Born on March 14, 1923, and taking her life on July, 26, 1971, Diane Arbus remains one of the most well-known American photographers of society at its weirdest. She once said, “A photograph is a secret about a secret. The more it tells you the less you know.” Her photographs hold many lives and secrets, from nudist colonies, carnival performers, and the fringes of society, she befriended and captured the essence of interesting lives, including her own.
Born Diane Nemerov, she was born into a wealthy family and her economic stability allowed her to pursue creative endeavors early in life. Although living lavish, she separated herself from her family and their lifestyle. She married Allan Arbus, a childhood sweetheart, and began a commercial photography studio together called “Diane and Allan Arbus.” She later left their joint business to focus on her independent works, occasionally using the shared darkroom.
Wondering the streets of New York City in the 50s and 60s, she mostly stumbled across her subjects. Her upbringing might have directed her photography, searching for a personal identity, and admiring those who have lived adversity in their choices. That is what prompted her to visit circuses, nudist camps, and the underground social world.
During the 60s, she received two Guggenheim Fellowships and began teaching at the Parsons School of Design and the Rhode Island School of Design. She also had her first major exhibition of her photographs at the Museum of Modern Art in the 1967 “New Documents” show. Some hailed her empathy and others said she was a voyeur and user of the lives of the unfortunate.
The black and white photographs themselves are marvelous to glance at. The absurdity and honesty is what makes her photos so phenomenal. She does what every photographer tries to do, look at the places and people we see (or don’t see) every day in a different light. And in doing so she equally brings to the surface the ordinary mixed with extraordinary.
Her photo A castle in Disneyland, Cal from 1962 makes the happiest place on Earth look like a still from a Dracula horror movie. She changes the essence of what she is viewing and thus changes the audience’s perspective.
Her most famous photo Identical Twins, Roselle, New Jersey, 1967 has influenced culture to this day. The photo inspired renowned director Stanley Kubrick while he was creating The Shining, a statement in American horror cinema. Of the photo Arbus has said, “There are, and have been, and will be an infinite number of things on Earth: Individuals all different, all wanting different things, all knowing different things, all loving different things, all looking different…That is what I love: the differentness.”
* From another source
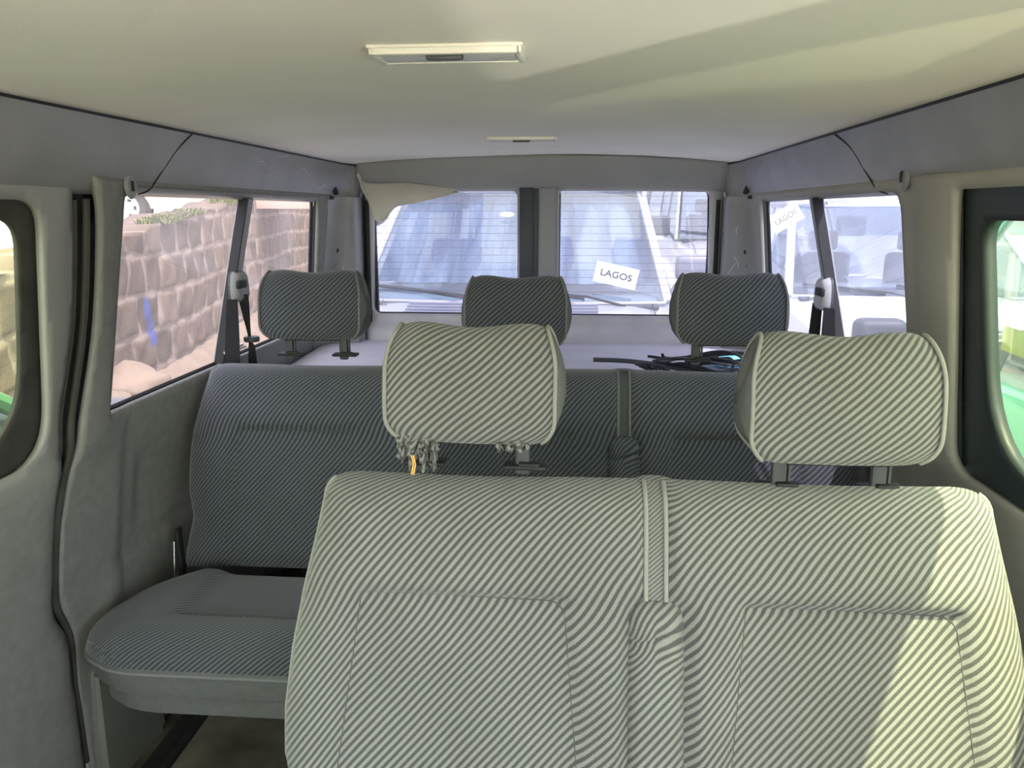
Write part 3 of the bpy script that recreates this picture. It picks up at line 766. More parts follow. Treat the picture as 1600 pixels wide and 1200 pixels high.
h1 = make_headrest(near, -.003, .215, .934, STRIPEH, hw=.1175, rz=-.05, torn=True, post_x=(-.078, .070))
h2 = make_headrest(near, .499, .215, .916, STRIPEH, hw=.1225, rz=.015); h2.scale = (1, 1, 1.07)
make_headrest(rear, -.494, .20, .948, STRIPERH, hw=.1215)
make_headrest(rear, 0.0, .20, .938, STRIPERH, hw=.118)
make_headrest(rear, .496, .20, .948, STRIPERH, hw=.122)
# torn cover hanging from the nearer left headrest
def tuft(cx, w, h, seed):
    random.seed(seed); bm = bmesh.new(); uvl = bm.loops.layers.uv.new('UVMap')
    nu, nv = 26, 12; g = []
    for i in range(nu+1):
        col = []; hh = h*random.uniform(.55, 1.05)
        for j in range(nv+1):
            t = j/nv; x = cx+(i/nu-.5)*w*(1-.15*t)+.002*math.sin(j*1.7+i); 
            col.append(bm.verts.new((x, -.042+.011*math.sin(i*.75+seed)*t+.004*math.sin(j*1.1+i*.5), .012-hh*t+.002*math.sin(i*2.1))))
        g.append(col)
    for i in range(nu):
        for j in range(nv):
            f = bm.faces.new((g[i][j], g[i+1][j], g[i+1][j+1], g[i][j+1]))
            for l, (a, b) in zip(f.loops, ((i, j), (i+1, j), (i+1, j+1), (i, j+1))): l[uvl].uv = (a*w/nu*1.3, -b*h/nv*1.2)
    o = link_bm('torn_cover', bm, STRIPE, h1, split=0); solid(o, .0012, 0); return o
tuft(-.074, .062, .056, 4); tuft(.06, .05, .022, 9); tuft(-.06, .03, .04, 14)
bm = bmesh.new(); random.seed(2)
for k in range(2):
    x = -.082+.003*k; add_tube(bm, [(x, -.05, -.018), (x+.004, -.054, -.03), (x-.003+random.uniform(-.004, .004), -.053, -.045)], .0012, 5)
link_bm('foam_scrap', bm, mat('yellow_orange_foam', (.75, .42, .12), .9), h1)

# ------------------------------------------------------------------ ceiling lamps
LENS = mat('ribbed_lamp_lens', (.62, .62, .60), .3, spec=.6)
n_ = LENS.node_tree.nodes; Lk = LENS.node_tree.links
_tc = n_.new('ShaderNodeTexCoord'); _wv = n_.new('ShaderNodeTexWave'); _wv.inputs['Scale'].default_value = 60; _wv.bands_direction = 'DIAGONAL'
Lk.new(_tc.outputs['Object'], _wv.inputs['Vector']); _b = n_.new('ShaderNodeBump'); _b.inputs['Strength'].default_value = .8; _b.inputs['Distance'].default_value = .003
Lk.new(_wv.outputs['Fac'], _b.inputs['Height']); Lk.new(_b.outputs[0], n_['Principled BSDF'].inputs['Normal'])
LFR = mat('cream_lamp_frame', (.72, .70, .62), .45)
def dome(loc, rz, label):
    r = empty('ceiling_lamp', loc, rz)
    bm = bmesh.new()
    for c, s in (((0, -.030, -.006), (.186, .010, .011)), ((0, .032, -.006), (.186, .007, .010)), ((-.089, 0, -.006), (.009, .07, .011)), ((.089, 0, -.006), (.009, .07, .011))):
        add_box(bm, c, s, .003)
    add_box(bm, (0, 0, -.002), (.190, .076, .004), .001)
    link_bm('frame', bm, LFR, r)
    bm = bmesh.new(); add_box(bm, (0, .0, -.006), (.170, .058, .008), .004, 3); link_bm('lens', bm, LENS, r)
    bm = bmesh.new(); add_box(bm, (-.002, -.020, -.012), (.046, .008, .008), .002); add_box(bm, (-.002, -.013, -.012), (.034, .010, .006), .003); link_bm('switch', bm, DARKT, r)
    tag(r, label, 'ceiling lamp')
dome((-.024, 1.012, 1.446), -.01, 'larger-looking nearer rectangular ceiling lamp with ribbed lens and dark switch')
dome((-.010, 2.16, 1.446), 0, 'farther flat rectangular ceiling lamp seen edge-on near the rear doors')

# ------------------------------------------------------------------ drooping headliner cloth at the rear left corner
def cloth():
    bm = bmesh.new(); nu, nv = 30, 14; g = []
    top = [at(557, 268, Y=2.80), at(575, 285, Y=2.82), at(640, 285, Y=2.86), at(712, 296, Y=2.89)]
    bot = [at(559, 275, Y=2.78), at(590, 345, Y=2.76), at(625, 322, Y=2.80), at(714, 302, Y=2.88)]
    T = catmull(top, 10); B = catmull(bot, 10)
    for i in range(nu+1):
        a = T[i]; b = B[i]; col = []
        for j in range(nv+1):
            t = j/nv; p = a*(1-t)+b*t; env = math.sin(math.pi*i/nu)
            p = p+Vector((.004*math.sin(i*.5+j*.4), -.02*math.sin(math.pi*t)*env+.005*math.sin(i*.9)*t, .004*math.sin(i*.45)*t))
            col.append(bm.verts.new(p))
        g.append(col)
    for i in range(nu):
        for j in range(nv): bm.faces.new((g[i][j], g[i+1][j], g[i+1][j+1], g[i][j+1]))
    o = link_bm('drooping_cloth', bm, mat('beige_lining_cloth', (.50, .48, .42), .95, noise=.06, nscale=6, bump=.3, bscale=60), split=0); solid(o, .003, 0)
    tag(o, 'beige lining cloth hanging loose over the top left corner of the left rear window', 'cloth')
cloth()

# ------------------------------------------------------------------ seat belts on the window posts
def belt(s, y, z, label, tongue):
    r = empty('seat_belt', (s*.775, y, z))
    bm = bmesh.new()
    out = rpoly([(-.036, .040), (.036, .040), (.048, -.005), (.044, -.048), (-.044, -.048), (-.048, -.005)], .028, 6)
    def mp(a, b, d): q = .020*sroot(d/.022); return -s*(q), a, b
    bm = sheet_bm(out, [], .006, mp, back=lambda c: (s*.006, c.y, c.z))
    link_bm('guide_cover', bm, [TRIM if s < 0 else mat('pale_belt_cover', (.42, .42, .44), .45), DARKT], r)
    bm = bmesh.new(); add_box(bm, (-s*.022, -.024, .004), (.012, .050, .022), .005, 3); link_bm('slot_bezel', bm, BLACK, r)
    wd = (-s*.8, .6, 0)
    bm = bmesh.new(); add_ribbon(bm, [(-s*.002, -.045-.045*k/5, -.035-.055*k) for k in range(6)], wd, [.028, .034, .038, .040, .041, .042], .0016)
    link_bm('webbing', bm, BELT, r, smooth=False)
    bm = bmesh.new()
    if s < 0: add_ribbon(bm, [(-s*.018, -.01+.004*k, -.025-.022*k) for k in range(7)]+[(-s*.022, .012, -.172), (-s*.022, .010, -.22), (-s*.022, .005, -.36)], wd, [.026, .026, .022, .018, .013, .009, .008, .018, .024, .028], .0016)
    else: add_ribbon(bm, [(-s*.010, .025, -.03), (-s*.010, .03, -.12), (-s*.012, .03, -.22), (-s*.012, .03, -.36)], wd, [.026, .03, .032, .032], .0016)
    link_bm('webbing', bm, BELT, r, smooth=False)
    if tongue:
        bm = bmesh.new(); add_lathe(bm, [(.004, -.008), (.020, -.007), (.022, 0), (.020, .007), (.004, .008)], (.024, .01, -.150), 'Z', 18)
        link_bm('belt_stop', bm, DARKT, r)
        bm = bmesh.new(); add_tube(bm, [(.012, -.02, -.160), (-.018, -.075, -.172)], .0035, 6); add_tube(bm, [(.018, -.018, -.166), (-.014, -.075, -.178)], .0035, 6); add_tube(bm, [(-.018, -.075, -.172), (-.014, -.075, -.178)], .0035, 6); link_bm('tongue', bm, CHROME, r)
    tag(r, label, 'seat belt')
pL = at(371, 445, X=-.775); belt(-1, pL[1], pL[2], 'black seat belt with metal tongue hanging from the left rear window post', True)
pR = at(1290, 457, X=.775); belt(1, pR[1], pR[2], 'black seat belt under a pale cover hanging from the right rear window post', False)
# belt retractor cover on the right pillar
pc = at(1462, 540, X=.775); r = empty('belt_guide', pc)
bm = bmesh.new(); add_box(bm, (0, 0, .025), (.03, .055, .11), .014, 4); link_bm('cover', bm, DARKT, r)
bm = bmesh.new(); add_box(bm, (-.004, -.012, -.040), (.022, .04, .035), .008, 3); link_bm('webbing_end', bm, TRIM, r)
tag(r, 'dark belt guide on the right pillar behind the nearer right headrest', 'belt guide')

# ------------------------------------------------------------------ cables on the rear shelf
random.seed(21)
r = empty('cable_bundle', (.50, 2.35, .75))
for k in range(9):
    bm = bmesh.new(); pts = []
    ax, ay = random.uniform(.10, .20), random.uniform(.05, .12)
    for q in range(10):
        a = q/9*math.pi*1.5+k*.6
        pts.append((ax*math.cos(a)+.03*k/9, ay*math.sin(a)-.02*(k % 3), .022+.006*k+.012*math.sin(q*1.3+k)))
    add_tube(bm, catmull(pts, 5), .0045, 6); link_bm('cable', bm, BLACK if k % 3 else DARKT, r)
bm = bmesh.new(); add_tube(bm, catmull([(-.30, .06, .040), (-.18, .05, .038), (-.02, -.02, .030), (.10, -.14, .026), (.24, -.20, .026)], 6), .0075, 8); link_bm('thick_cable', bm, DARKT, r)
bm = bmesh.new(); add_tube(bm, [(.12, -.155, .030), (.155, -.17, .031)], .010, 8); link_bm('orange_tape', bm, mat('orange_tape', (.7, .16, .05), .5), r)
bm = bmesh.new(); add_tube(bm, catmull([(.14, -.16, .03), (.20, -.15, .06), (.26, -.12, .12), (.30, -.12, .14)], 5), .003, 6); link_bm('thin_wire', bm, DARKT, r)
tag(r, 'tangle of black cables lying on the rear shelf behind the right headrest', 'cables')
bm = bmesh.new(); add_lathe(bm, [(.02, 0), (.085, .004), (.11, .022), (.112, .03), (.10, .028), (.075, .010), (.01, .006)], (0, 0, 0), 'Z', 28)
for v in bm.verts: v.co.y *= .6
o = link_bm('plastic_dish', bm, mat('bright_blue_plastic', (.16, .55, .78), .3)); o.location = (.68, 2.50, .757)
tag(o, 'bright light-blue plastic dish on the rear shelf under the cables', 'dish')

# ------------------------------------------------------------------ outdoors
GZ = -.50
DIRT = mat('dusty_ground', (.70, .61, .54), .95, noise=.25, nscale=2.5, bump=.4, bscale=20, spec=.1)
o = link_bm('ground', sheet_bm([(-40, -30), (40, -30), (40, 60), (-40, 60)], [], 4, lambda x, y, d: (x, y, GZ+0*x)), DIRT); tag(o, kind='structure')
def wall_x(y): return -1.963-.2*y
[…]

Arbus’ legacy lives on in those who try to emulate her photos and style. Her works have been in more than twenty-five major solo exhibitions and in 1972, she was the first photographer to be included in the Venice Biennale.
In the show, her photos were described as “the overwhelming sensation of the American Pavilion. If one’s natural tendency is to be skeptical about legend, it must be said that all suspicion vanishes in the presence of the Arbus work, which is extremely powerful and very strange,” wrote Hilton Kramer in a New York Times article.